→ WHAT YOU ARE ASKED TO DO: Read the records and gather each line that includes "this".

→ DATA SHOWN:
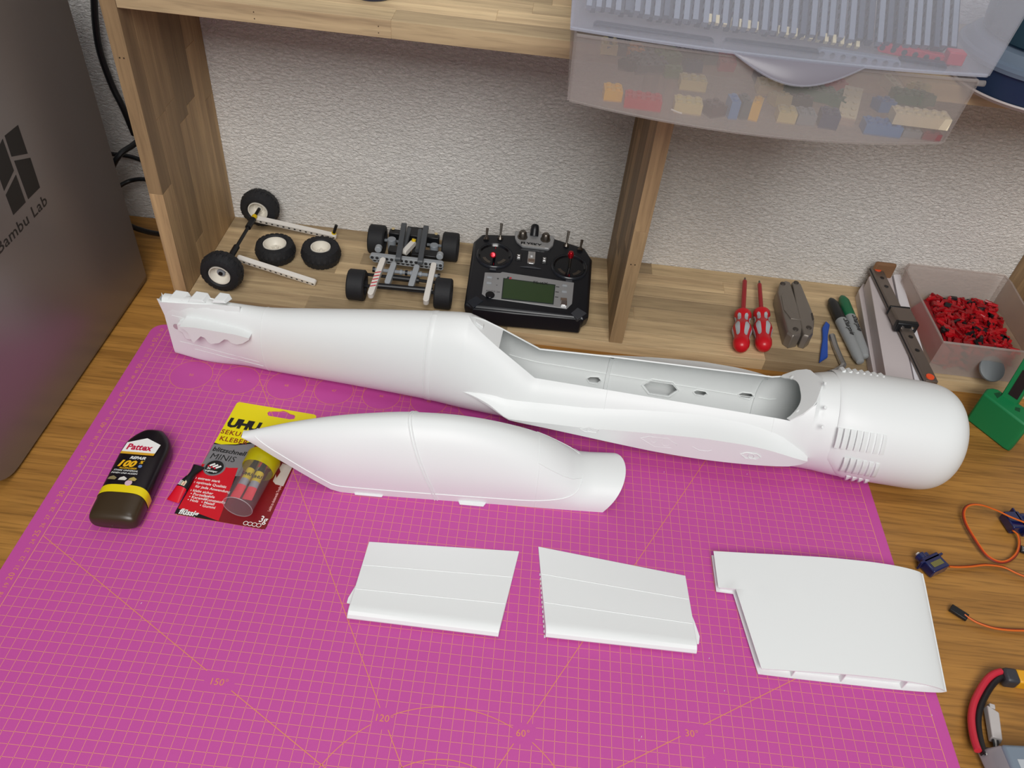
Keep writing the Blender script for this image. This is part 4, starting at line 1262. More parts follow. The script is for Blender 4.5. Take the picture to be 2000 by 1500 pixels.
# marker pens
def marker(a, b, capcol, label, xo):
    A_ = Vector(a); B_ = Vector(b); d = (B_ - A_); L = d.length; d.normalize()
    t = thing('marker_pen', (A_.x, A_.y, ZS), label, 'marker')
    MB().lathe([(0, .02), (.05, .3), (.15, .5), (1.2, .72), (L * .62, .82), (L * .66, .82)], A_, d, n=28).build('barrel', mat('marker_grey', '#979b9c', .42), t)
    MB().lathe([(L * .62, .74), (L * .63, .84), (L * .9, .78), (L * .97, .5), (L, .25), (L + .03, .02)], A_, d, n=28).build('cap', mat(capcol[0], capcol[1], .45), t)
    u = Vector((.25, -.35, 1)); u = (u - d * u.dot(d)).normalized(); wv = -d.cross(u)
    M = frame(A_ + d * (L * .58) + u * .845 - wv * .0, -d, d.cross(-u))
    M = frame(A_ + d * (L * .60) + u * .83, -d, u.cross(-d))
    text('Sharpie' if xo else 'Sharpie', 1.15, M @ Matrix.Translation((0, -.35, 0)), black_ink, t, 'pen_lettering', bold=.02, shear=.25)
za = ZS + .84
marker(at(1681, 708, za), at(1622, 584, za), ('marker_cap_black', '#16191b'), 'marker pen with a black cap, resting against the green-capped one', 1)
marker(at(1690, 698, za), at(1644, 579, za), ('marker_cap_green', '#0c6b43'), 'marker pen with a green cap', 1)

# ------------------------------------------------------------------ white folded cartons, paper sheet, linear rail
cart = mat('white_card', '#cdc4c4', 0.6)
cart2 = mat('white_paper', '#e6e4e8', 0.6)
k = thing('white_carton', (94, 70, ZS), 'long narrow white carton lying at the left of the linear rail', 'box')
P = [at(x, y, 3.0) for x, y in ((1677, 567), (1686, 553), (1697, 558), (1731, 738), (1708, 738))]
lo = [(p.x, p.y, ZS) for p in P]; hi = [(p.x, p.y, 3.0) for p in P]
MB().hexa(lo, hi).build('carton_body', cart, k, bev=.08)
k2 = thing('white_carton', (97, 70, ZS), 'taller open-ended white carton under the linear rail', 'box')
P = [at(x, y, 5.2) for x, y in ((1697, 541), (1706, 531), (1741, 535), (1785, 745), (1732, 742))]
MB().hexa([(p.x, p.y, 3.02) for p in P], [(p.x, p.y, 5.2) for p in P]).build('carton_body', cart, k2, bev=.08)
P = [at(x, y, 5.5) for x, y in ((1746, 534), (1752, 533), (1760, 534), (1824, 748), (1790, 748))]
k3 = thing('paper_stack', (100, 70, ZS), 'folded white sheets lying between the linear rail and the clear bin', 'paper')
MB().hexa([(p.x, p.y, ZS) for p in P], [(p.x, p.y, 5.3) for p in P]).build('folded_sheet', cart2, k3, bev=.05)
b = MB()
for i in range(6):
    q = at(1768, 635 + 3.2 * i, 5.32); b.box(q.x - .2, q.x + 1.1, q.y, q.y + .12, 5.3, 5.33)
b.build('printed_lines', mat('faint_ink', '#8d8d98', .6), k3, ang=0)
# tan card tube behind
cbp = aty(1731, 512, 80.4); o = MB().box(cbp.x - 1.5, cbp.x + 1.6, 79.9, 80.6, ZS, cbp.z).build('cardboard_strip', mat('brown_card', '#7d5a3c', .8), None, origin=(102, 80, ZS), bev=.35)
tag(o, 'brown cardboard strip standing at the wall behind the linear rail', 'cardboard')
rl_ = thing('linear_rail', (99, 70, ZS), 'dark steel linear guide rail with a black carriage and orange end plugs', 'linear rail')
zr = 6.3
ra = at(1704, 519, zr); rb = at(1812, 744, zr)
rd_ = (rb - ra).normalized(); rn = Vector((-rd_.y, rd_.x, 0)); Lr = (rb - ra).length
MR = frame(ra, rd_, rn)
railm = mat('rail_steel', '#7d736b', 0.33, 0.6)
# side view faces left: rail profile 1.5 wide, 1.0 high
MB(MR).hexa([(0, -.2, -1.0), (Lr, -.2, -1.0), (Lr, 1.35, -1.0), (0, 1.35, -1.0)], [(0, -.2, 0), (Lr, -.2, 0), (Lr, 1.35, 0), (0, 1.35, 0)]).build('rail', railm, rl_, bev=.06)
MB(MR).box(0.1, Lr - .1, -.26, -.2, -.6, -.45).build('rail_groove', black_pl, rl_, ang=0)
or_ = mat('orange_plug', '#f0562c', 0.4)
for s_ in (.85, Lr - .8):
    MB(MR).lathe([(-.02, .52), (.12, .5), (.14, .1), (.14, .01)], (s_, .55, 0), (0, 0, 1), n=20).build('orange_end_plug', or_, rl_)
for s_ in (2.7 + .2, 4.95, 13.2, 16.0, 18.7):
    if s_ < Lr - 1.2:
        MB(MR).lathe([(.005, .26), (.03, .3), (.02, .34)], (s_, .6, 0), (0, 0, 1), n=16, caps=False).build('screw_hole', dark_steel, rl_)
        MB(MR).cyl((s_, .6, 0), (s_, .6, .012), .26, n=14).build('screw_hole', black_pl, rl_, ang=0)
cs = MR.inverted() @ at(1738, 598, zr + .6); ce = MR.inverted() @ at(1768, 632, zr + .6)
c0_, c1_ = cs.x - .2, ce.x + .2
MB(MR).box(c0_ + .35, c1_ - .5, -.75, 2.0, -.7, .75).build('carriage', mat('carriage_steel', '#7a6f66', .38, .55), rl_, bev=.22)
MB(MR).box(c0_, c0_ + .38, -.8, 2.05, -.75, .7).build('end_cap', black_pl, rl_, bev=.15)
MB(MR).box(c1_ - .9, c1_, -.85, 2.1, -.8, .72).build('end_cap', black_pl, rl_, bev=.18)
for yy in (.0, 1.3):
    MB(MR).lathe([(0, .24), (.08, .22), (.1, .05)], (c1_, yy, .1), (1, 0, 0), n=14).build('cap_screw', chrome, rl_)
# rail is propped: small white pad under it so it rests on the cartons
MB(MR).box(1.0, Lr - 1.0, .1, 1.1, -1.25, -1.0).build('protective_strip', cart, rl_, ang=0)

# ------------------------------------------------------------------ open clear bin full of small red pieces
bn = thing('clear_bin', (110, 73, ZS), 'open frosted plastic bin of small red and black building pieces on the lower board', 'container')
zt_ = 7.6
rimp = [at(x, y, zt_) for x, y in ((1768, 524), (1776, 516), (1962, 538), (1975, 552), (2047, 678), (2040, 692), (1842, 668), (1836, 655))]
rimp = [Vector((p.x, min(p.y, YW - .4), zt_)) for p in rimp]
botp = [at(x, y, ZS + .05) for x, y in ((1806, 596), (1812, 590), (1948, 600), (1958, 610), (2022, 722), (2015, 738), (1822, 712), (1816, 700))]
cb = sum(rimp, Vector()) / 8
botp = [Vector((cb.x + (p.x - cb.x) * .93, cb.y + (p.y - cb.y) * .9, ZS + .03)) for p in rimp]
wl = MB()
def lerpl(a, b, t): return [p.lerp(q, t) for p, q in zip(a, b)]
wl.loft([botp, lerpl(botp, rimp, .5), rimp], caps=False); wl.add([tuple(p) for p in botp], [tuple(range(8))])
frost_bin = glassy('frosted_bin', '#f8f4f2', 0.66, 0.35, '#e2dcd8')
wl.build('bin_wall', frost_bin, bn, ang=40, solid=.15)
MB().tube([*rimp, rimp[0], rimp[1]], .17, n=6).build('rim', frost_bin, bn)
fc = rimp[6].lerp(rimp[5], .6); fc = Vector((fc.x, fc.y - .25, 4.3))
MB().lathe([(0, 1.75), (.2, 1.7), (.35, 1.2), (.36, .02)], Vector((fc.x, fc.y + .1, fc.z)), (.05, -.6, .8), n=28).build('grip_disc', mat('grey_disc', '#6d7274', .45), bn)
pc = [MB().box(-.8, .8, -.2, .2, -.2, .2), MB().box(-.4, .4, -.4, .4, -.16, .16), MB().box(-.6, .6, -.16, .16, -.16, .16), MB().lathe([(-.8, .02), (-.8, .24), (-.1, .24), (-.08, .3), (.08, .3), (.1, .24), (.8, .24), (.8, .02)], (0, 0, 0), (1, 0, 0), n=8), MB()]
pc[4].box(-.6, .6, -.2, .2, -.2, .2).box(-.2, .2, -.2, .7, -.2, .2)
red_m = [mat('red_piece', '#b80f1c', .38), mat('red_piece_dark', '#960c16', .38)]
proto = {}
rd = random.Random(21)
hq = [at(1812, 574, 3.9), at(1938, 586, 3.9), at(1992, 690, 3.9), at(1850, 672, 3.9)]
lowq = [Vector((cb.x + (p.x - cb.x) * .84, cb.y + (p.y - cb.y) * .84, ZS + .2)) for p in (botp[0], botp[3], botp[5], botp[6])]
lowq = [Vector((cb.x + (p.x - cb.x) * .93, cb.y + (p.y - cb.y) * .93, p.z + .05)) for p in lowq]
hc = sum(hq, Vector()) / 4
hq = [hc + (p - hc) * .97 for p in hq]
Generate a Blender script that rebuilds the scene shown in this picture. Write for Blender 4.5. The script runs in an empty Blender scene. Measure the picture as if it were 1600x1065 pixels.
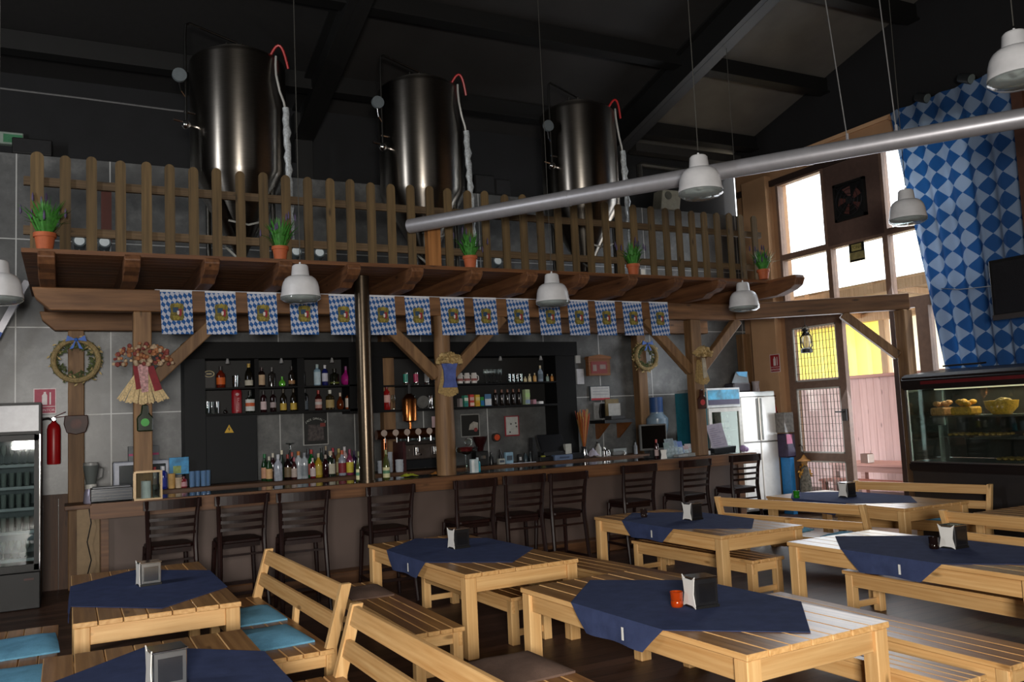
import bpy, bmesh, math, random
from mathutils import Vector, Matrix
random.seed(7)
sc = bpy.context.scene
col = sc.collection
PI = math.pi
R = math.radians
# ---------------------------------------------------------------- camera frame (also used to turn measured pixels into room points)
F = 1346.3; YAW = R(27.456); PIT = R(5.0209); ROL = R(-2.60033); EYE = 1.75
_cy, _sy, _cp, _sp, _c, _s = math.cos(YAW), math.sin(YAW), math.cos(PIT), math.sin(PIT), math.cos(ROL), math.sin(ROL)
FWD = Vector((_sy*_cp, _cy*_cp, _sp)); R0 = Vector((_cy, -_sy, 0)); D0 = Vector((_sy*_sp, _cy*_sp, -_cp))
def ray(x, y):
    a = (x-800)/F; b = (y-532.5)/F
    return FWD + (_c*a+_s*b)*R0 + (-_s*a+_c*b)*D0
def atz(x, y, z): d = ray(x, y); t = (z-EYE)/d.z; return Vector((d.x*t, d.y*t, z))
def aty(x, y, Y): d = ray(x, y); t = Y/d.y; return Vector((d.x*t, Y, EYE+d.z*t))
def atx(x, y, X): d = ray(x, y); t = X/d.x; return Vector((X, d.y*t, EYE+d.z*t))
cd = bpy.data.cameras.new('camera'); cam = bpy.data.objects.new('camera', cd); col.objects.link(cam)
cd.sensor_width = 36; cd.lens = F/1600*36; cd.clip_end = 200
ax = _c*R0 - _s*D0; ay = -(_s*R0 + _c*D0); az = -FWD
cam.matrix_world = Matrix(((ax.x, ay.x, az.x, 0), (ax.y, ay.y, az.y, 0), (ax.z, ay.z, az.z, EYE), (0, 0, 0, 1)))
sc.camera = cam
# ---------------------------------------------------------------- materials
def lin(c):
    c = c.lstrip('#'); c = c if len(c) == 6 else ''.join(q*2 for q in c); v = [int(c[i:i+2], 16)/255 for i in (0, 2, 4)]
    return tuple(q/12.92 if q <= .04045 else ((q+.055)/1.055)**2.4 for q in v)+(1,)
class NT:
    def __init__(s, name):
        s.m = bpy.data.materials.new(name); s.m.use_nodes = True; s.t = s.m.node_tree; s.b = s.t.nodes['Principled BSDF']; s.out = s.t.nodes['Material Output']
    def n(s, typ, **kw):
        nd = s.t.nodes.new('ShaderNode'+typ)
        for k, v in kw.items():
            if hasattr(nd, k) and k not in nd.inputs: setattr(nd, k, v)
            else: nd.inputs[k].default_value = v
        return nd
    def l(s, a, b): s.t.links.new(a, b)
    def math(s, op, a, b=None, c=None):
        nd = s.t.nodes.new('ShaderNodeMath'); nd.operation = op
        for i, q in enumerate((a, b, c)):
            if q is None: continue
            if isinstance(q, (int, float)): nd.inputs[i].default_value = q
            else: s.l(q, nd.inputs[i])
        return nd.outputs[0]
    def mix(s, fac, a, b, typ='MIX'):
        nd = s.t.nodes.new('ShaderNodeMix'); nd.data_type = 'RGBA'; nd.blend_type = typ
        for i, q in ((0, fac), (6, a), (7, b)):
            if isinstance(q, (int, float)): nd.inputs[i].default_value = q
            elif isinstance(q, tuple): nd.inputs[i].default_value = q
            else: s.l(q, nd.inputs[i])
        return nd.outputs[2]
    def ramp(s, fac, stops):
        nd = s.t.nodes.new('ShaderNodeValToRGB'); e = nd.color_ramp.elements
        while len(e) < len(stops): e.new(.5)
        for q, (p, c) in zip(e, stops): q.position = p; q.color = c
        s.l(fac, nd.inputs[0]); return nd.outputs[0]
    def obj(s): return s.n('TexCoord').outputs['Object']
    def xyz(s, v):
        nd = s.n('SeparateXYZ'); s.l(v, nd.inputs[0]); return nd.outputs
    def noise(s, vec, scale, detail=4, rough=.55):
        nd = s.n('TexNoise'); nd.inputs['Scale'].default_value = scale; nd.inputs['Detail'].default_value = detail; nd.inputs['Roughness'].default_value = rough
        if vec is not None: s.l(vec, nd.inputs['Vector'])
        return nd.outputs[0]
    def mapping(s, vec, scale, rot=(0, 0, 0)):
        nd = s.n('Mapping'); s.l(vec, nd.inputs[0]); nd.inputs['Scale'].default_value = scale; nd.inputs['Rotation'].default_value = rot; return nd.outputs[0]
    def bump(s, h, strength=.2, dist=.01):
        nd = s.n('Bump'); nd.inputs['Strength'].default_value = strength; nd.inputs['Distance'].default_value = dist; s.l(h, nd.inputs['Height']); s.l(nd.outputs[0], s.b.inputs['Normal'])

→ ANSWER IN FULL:
Keep writing the Blender script for this image. This is part 4, starting at line 1262. More parts follow. The script is for Blender 4.5. Take the picture to be 2000 by 1500 pixels.
Generate a Blender script that rebuilds the scene shown in this picture. Write for Blender 4.5. The script runs in an empty Blender scene. Measure the picture as if it were 1600x1065 pixels.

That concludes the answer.